WHAT TO PRODUCE:
The records that follow are to be repeated without alteration.

ENTRIES SUPPLIED:
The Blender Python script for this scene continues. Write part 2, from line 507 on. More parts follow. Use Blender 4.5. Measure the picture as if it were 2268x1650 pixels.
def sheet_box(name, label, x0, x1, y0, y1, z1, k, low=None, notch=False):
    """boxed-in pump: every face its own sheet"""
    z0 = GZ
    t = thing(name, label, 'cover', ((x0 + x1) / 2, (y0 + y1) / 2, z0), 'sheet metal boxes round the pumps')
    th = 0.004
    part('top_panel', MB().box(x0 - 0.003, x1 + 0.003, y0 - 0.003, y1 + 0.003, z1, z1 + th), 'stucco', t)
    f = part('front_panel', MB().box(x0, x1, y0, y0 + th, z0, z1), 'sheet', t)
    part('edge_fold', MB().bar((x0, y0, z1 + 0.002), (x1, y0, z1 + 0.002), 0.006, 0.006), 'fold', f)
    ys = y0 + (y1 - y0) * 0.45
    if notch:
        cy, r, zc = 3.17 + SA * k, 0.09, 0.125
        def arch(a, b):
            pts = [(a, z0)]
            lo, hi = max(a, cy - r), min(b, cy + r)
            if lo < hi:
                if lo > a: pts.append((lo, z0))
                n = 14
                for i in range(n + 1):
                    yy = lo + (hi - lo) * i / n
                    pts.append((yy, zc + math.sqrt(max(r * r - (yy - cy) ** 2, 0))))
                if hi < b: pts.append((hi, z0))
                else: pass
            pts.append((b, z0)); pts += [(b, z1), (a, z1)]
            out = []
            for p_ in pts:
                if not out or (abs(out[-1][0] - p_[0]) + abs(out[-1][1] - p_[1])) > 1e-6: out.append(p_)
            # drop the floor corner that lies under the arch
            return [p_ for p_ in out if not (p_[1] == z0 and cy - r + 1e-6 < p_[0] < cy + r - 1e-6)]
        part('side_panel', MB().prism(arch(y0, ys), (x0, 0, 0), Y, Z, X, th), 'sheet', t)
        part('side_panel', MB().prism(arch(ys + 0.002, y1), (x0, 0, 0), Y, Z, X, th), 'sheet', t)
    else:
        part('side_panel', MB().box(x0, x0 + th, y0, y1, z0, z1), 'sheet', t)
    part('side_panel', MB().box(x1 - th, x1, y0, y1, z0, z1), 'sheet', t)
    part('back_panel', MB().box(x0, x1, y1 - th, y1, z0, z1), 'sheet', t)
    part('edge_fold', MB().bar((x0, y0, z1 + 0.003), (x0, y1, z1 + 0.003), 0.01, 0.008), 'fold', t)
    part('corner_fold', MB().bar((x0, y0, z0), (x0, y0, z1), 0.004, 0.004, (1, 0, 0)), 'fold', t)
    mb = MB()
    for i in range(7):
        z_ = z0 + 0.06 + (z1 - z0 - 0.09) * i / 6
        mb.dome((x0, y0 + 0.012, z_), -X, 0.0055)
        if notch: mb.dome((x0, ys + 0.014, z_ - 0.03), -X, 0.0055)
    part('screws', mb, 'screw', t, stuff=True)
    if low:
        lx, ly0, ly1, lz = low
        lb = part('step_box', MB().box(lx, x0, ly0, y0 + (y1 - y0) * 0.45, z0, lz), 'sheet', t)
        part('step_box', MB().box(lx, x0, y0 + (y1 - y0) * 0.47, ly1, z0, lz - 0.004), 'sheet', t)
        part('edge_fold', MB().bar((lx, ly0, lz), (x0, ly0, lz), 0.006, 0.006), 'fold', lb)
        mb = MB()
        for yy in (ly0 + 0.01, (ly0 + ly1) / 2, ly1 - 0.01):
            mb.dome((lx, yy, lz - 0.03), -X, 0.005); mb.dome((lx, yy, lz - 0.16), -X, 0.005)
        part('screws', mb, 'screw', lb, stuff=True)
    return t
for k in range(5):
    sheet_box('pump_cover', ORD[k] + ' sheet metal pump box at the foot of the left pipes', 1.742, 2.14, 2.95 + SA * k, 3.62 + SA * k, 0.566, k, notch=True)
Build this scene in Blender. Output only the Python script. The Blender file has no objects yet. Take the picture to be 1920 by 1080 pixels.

ANSWER TO THE TASK:
The Blender Python script for this scene continues. Write part 2, from line 507 on. More parts follow. Use Blender 4.5. Measure the picture as if it were 2268x1650 pixels.
def sheet_box(name, label, x0, x1, y0, y1, z1, k, low=None, notch=False):
    """boxed-in pump: every face its own sheet"""
    z0 = GZ
    t = thing(name, label, 'cover', ((x0 + x1) / 2, (y0 + y1) / 2, z0), 'sheet metal boxes round the pumps')
    th = 0.004
    part('top_panel', MB().box(x0 - 0.003, x1 + 0.003, y0 - 0.003, y1 + 0.003, z1, z1 + th), 'stucco', t)
    f = part('front_panel', MB().box(x0, x1, y0, y0 + th, z0, z1), 'sheet', t)
    part('edge_fold', MB().bar((x0, y0, z1 + 0.002), (x1, y0, z1 + 0.002), 0.006, 0.006), 'fold', f)
    ys = y0 + (y1 - y0) * 0.45
    if notch:
        cy, r, zc = 3.17 + SA * k, 0.09, 0.125
        def arch(a, b):
            pts = [(a, z0)]
            lo, hi = max(a, cy - r), min(b, cy + r)
            if lo < hi:
                if lo > a: pts.append((lo, z0))
                n = 14
                for i in range(n + 1):
                    yy = lo + (hi - lo) * i / n
                    pts.append((yy, zc + math.sqrt(max(r * r - (yy - cy) ** 2, 0))))
                if hi < b: pts.append((hi, z0))
                else: pass
            pts.append((b, z0)); pts += [(b, z1), (a, z1)]
            out = []
            for p_ in pts:
                if not out or (abs(out[-1][0] - p_[0]) + abs(out[-1][1] - p_[1])) > 1e-6: out.append(p_)
            # drop the floor corner that lies under the arch
            return [p_ for p_ in out if not (p_[1] == z0 and cy - r + 1e-6 < p_[0] < cy + r - 1e-6)]
        part('side_panel', MB().prism(arch(y0, ys), (x0, 0, 0), Y, Z, X, th), 'sheet', t)
        part('side_panel', MB().prism(arch(ys + 0.002, y1), (x0, 0, 0), Y, Z, X, th), 'sheet', t)
    else:
        part('side_panel', MB().box(x0, x0 + th, y0, y1, z0, z1), 'sheet', t)
    part('side_panel', MB().box(x1 - th, x1, y0, y1, z0, z1), 'sheet', t)
    part('back_panel', MB().box(x0, x1, y1 - th, y1, z0, z1), 'sheet', t)
    part('edge_fold', MB().bar((x0, y0, z1 + 0.003), (x0, y1, z1 + 0.003), 0.01, 0.008), 'fold', t)
    part('corner_fold', MB().bar((x0, y0, z0), (x0, y0, z1), 0.004, 0.004, (1, 0, 0)), 'fold', t)
    mb = MB()
    for i in range(7):
        z_ = z0 + 0.06 + (z1 - z0 - 0.09) * i / 6
        mb.dome((x0, y0 + 0.012, z_), -X, 0.0055)
        if notch: mb.dome((x0, ys + 0.014, z_ - 0.03), -X, 0.0055)
    part('screws', mb, 'screw', t, stuff=True)
    if low:
        lx, ly0, ly1, lz = low
        lb = part('step_box', MB().box(lx, x0, ly0, y0 + (y1 - y0) * 0.45, z0, lz), 'sheet', t)
        part('step_box', MB().box(lx, x0, y0 + (y1 - y0) * 0.47, ly1, z0, lz - 0.004), 'sheet', t)
        part('edge_fold', MB().bar((lx, ly0, lz), (x0, ly0, lz), 0.006, 0.006), 'fold', lb)
        mb = MB()
        for yy in (ly0 + 0.01, (ly0 + ly1) / 2, ly1 - 0.01):
            mb.dome((lx, yy, lz - 0.03), -X, 0.005); mb.dome((lx, yy, lz - 0.16), -X, 0.005)
        part('screws', mb, 'screw', lb, stuff=True)
    return t
for k in range(5):
    sheet_box('pump_cover', ORD[k] + ' sheet metal pump box at the foot of the left pipes', 1.742, 2.14, 2.95 + SA * k, 3.62 + SA * k, 0.566, k, notch=True)
Build this scene in Blender. Output only the Python script. The Blender file has no objects yet. Take the picture to be 1920 by 1080 pixels.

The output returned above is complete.